Temperatures in the central and southern Vietnam in April and May will be around one degree Celsius higher than the average in recent years.
“April will be an extremely dangerous time for drought and saltwater intrusion in the regions,” Quang said, as cited by Tuoi Tre newspaper.
Experts at the conference said salinization of the Tien and Hau Rivers, the main tributaries of the Mekong River, will hit an alarmingly high level.
Nearly half of the 2.2 million hectares (5.4 million acres) of arable land in the Mekong Delta had been attacked by saltwater and hundreds of thousands of locals are suffering from water scarcity.
Economic impacts
Bui Quang Vinh, Minister of Investment and Planning, said at a government meeting last Saturday that the damage to agriculture activities may drag economic growth this year to 5.45 percent, from 6.68 percent in 2015.

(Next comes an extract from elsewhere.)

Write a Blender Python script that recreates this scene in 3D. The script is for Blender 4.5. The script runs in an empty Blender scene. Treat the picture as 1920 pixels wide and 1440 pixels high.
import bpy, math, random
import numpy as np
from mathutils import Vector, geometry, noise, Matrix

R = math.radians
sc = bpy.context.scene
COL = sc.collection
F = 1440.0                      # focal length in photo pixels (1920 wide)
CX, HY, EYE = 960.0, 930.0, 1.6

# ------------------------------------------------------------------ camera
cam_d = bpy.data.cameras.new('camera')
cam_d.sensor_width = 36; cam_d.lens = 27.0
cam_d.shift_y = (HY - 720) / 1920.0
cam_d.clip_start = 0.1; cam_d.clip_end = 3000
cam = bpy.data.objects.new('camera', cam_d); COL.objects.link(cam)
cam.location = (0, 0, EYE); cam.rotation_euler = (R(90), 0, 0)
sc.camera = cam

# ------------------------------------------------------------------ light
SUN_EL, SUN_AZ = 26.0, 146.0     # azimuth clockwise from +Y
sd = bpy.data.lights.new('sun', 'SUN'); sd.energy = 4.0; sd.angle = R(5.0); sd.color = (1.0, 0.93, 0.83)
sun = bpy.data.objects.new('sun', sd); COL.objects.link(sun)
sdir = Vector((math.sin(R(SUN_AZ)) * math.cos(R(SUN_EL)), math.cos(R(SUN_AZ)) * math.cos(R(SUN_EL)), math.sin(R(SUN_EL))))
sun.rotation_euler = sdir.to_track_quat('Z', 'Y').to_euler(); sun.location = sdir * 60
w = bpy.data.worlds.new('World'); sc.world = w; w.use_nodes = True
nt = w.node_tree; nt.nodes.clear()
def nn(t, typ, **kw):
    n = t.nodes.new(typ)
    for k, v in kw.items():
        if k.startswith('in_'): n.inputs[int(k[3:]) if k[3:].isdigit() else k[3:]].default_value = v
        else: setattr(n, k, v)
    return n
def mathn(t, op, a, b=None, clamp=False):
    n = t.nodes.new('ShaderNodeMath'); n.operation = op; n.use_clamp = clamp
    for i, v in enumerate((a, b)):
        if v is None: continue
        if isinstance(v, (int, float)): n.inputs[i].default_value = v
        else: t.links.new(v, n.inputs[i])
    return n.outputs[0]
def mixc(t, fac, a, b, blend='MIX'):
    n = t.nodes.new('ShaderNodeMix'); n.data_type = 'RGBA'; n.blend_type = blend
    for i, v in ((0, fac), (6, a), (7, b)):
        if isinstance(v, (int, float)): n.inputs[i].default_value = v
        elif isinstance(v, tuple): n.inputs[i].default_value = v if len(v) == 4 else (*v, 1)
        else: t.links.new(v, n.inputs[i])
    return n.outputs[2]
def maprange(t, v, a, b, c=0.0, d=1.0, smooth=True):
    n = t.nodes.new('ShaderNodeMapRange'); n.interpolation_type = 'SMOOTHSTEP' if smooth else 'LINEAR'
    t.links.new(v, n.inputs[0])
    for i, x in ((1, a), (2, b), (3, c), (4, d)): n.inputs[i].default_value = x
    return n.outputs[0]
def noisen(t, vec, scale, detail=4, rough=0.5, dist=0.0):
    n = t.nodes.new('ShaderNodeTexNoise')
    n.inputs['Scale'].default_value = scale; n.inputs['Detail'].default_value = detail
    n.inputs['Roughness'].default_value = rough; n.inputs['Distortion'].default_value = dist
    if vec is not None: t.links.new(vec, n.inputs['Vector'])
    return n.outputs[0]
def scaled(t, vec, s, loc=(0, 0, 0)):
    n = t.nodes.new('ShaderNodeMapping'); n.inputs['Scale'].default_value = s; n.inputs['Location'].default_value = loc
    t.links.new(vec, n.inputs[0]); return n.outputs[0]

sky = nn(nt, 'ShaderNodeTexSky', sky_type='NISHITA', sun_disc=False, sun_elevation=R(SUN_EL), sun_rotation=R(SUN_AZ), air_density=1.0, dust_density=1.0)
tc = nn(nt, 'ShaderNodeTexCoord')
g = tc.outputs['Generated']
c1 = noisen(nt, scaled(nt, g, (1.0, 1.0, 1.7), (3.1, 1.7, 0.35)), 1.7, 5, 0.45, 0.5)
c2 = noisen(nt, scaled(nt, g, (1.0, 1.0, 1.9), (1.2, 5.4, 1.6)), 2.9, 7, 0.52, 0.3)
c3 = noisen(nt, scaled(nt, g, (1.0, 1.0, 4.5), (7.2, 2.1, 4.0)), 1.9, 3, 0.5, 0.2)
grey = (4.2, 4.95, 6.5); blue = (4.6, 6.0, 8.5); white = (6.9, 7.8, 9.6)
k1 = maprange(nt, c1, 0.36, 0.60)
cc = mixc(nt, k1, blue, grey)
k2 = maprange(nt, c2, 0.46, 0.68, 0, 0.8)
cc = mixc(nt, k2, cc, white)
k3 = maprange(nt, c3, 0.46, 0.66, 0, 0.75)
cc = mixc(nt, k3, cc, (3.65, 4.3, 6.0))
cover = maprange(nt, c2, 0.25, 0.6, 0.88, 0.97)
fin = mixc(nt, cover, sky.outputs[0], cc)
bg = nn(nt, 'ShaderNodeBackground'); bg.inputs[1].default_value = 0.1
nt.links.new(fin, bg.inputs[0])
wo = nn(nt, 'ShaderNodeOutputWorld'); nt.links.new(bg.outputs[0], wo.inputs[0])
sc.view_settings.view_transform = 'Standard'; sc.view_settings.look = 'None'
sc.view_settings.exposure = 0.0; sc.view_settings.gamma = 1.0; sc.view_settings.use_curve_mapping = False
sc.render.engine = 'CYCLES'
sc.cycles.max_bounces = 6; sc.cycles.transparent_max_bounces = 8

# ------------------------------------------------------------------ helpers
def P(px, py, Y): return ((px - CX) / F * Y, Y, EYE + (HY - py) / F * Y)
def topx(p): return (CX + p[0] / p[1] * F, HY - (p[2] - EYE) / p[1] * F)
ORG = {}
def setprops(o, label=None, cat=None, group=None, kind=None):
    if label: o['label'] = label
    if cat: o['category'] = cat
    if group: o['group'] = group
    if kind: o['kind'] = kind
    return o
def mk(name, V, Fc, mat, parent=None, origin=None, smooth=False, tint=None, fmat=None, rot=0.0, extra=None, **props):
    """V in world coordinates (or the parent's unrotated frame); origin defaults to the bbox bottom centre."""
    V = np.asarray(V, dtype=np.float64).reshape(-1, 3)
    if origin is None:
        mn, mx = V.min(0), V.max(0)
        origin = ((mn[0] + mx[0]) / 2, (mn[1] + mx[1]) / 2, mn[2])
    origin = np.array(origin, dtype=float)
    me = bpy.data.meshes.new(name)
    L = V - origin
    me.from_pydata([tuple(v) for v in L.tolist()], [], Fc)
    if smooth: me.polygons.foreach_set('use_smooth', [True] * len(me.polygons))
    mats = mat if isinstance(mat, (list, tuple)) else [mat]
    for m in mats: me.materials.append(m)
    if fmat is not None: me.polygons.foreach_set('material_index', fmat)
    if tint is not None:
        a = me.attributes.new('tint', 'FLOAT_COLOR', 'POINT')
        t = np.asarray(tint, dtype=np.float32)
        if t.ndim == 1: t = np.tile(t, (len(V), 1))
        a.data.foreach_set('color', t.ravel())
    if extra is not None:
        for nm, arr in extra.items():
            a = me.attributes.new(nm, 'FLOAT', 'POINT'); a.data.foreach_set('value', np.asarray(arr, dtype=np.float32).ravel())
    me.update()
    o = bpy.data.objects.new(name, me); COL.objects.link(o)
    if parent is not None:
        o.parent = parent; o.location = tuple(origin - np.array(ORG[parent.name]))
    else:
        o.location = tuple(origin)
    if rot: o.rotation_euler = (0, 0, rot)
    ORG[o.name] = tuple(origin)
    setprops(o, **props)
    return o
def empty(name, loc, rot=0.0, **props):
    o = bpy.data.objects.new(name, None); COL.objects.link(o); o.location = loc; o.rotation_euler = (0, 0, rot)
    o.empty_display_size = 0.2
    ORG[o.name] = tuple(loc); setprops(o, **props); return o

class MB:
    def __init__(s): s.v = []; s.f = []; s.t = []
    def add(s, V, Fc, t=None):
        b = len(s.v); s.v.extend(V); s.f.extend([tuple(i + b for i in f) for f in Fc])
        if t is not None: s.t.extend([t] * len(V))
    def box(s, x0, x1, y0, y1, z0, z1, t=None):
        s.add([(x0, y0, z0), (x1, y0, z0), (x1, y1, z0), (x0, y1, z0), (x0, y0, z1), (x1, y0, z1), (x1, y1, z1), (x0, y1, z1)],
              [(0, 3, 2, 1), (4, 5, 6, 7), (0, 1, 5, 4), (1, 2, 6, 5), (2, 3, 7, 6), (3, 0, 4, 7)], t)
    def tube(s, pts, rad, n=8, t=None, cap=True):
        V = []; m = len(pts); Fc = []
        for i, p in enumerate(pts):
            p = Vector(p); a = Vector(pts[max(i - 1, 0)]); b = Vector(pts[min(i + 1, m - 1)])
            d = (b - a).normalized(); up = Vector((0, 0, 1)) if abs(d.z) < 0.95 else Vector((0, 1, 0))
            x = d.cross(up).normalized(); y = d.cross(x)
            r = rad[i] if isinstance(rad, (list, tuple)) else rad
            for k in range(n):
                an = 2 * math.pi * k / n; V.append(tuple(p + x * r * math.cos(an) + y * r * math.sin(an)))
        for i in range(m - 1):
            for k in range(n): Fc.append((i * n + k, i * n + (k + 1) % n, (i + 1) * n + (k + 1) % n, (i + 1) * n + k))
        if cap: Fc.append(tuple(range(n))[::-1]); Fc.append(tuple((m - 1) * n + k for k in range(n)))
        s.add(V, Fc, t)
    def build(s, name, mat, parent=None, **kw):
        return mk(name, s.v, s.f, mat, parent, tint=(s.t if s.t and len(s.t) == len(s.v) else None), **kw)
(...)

A report from the Southern Center for Hydro-Meteorological Forecasting said in the southern region the mercury will rise to 39 degrees in April and early May.
 Ho Chi Minh City will be very sunny during April. Photo: Pham Huu
The report said the region will stay hot and dry until rain arrives in late May.
Monsoon flood is considered a bliss to the delta farmers as it washes up salinity from the dry season and freshens up fields for the next crops. But this year it will come around several months later than usual, possibly in October.
Last year the water level in the region dropped to the lowest in history amid the intense El Nino.